The message from those attempting to derail the inevitable plug on vehicles is always the same – we’ve got to keep trying everything. Nothing’s ready yet. We can’t choose winners.

According to the report, a portfolio approach toward reducing U.S. dependence on oil is necessary for long-term success. This should include increasing the fuel efficiency of conventional vehicles and pursuing research, development, and demonstration into alternative strategies, including the use of biofuels, electric vehicles, and hydrogen fuel cell vehicles.

CNN picked up the story questioning whether plug-ins pencil out for consumers.

Friday’s Washington Post editorializes ignorantly against government support of plug-ins, based it would seem solely upon this report.

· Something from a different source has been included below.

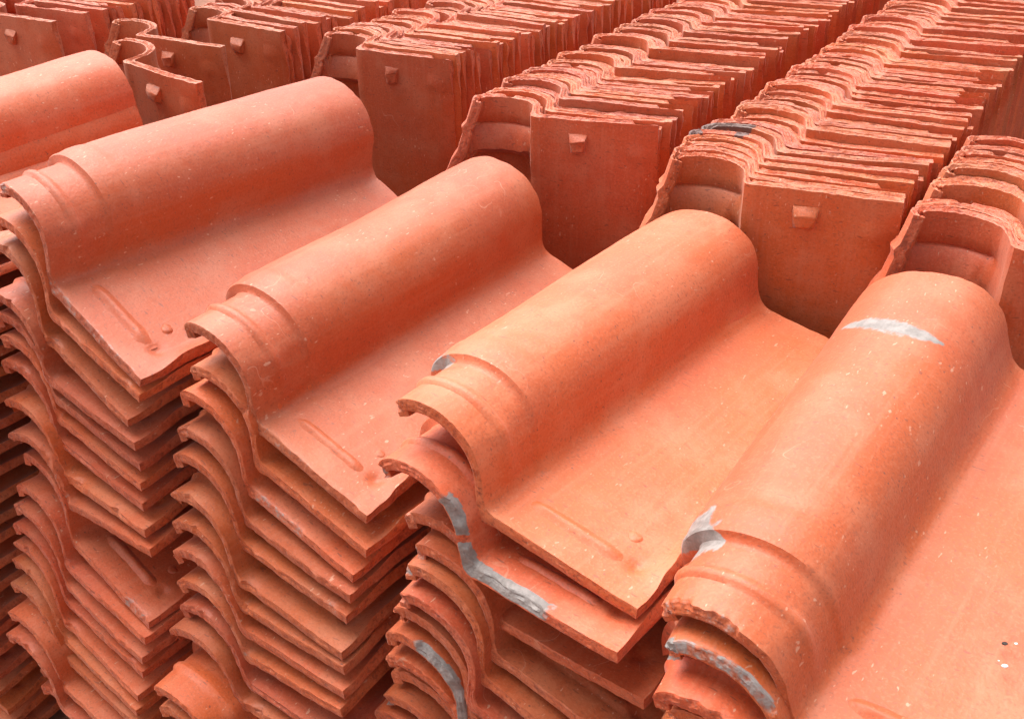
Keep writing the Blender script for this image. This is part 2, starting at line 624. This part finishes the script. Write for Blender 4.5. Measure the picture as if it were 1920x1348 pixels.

One of the many smaller media outlets and blogs to pick up the story got the message. The author of Don’t Believe the Hype About the Plug-In Car, opined:

There’s always the hope that a genius at the Massachusetts Institute of Technology or another top school will invent the gizmo that changes everything. But this isn t Hollywood and technological advances are likely to be incremental. That means no immediate miracles and oil will continue to be a vital part of the economy for the foreseeable future.

In fact it doesn’t take a miracle. It takes a clarity of purpose, a willingness to pay attention to the science, and the guts to aim high. We need a focused effort at transportation electrification to work in parallel with the move toward renewable energy.